Halimeh’s Story 

قصة حليمة

 

2021


Halimeh Al Dajani along with her sister Ruqiya were the daughters of Sheikh Yussuf Al Dajani, the richest man in Beit Dajan, a village in Yaffa. In 1948 Beit Dajan inhabitants left in fear of an attack by Jewish forces nearby. Halimeh settled in Al Hussein Refugee camp in Amman. Back home, she was the center of a vivid social life in the village where she was also the fashion trendsetter for all the other women. She recalls the stories of her home back in Beit Dajan; her father’s generosity, the family’s white horse and their orange groves.

Many of us share similar stories that were inherited generation after generation that shaped our identity and its inherit revolutionary resistance. Beit Dajan became part of Israel and is named Beit Dagon, primarily inhabited by Yemeni and Ethiopian Jews while its indigenous people sought refuge around the world. Halimeh’s story of displacement is not for history, many stories have been written over the past 73 years till today with the apartheid state’s ongoing attempts of ethnic cleanses in Palestinian occupied territories of the West Bank and neighbourhoods like Silwan, Sheikh Jarrah and Beita.
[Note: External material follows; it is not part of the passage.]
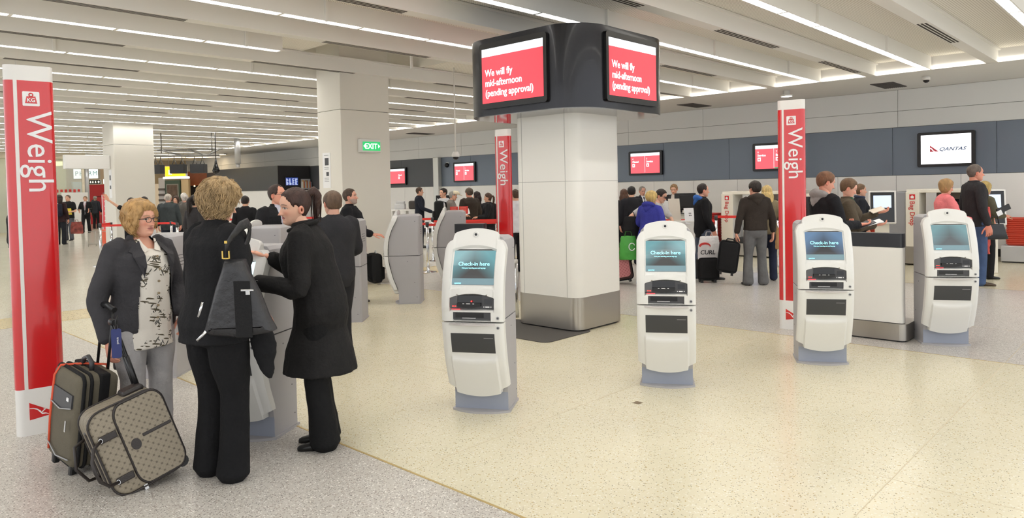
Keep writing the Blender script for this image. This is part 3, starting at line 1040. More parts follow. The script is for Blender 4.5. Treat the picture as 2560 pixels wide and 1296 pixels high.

Reading Halimeh’s story was not possible without Mrs. Widad Kawar’s decades long work in interviewing Palestinian women all over the region many of which can be found in her book, Threads of Identity. Mrs. Kawar has the biggest collection in the world for traditional thobes and garments holding over 3,000 pieces that are on display at Tiraz Centrewhich is a dedicated archive with important heritage and historical value, a space of remembrance and renewal.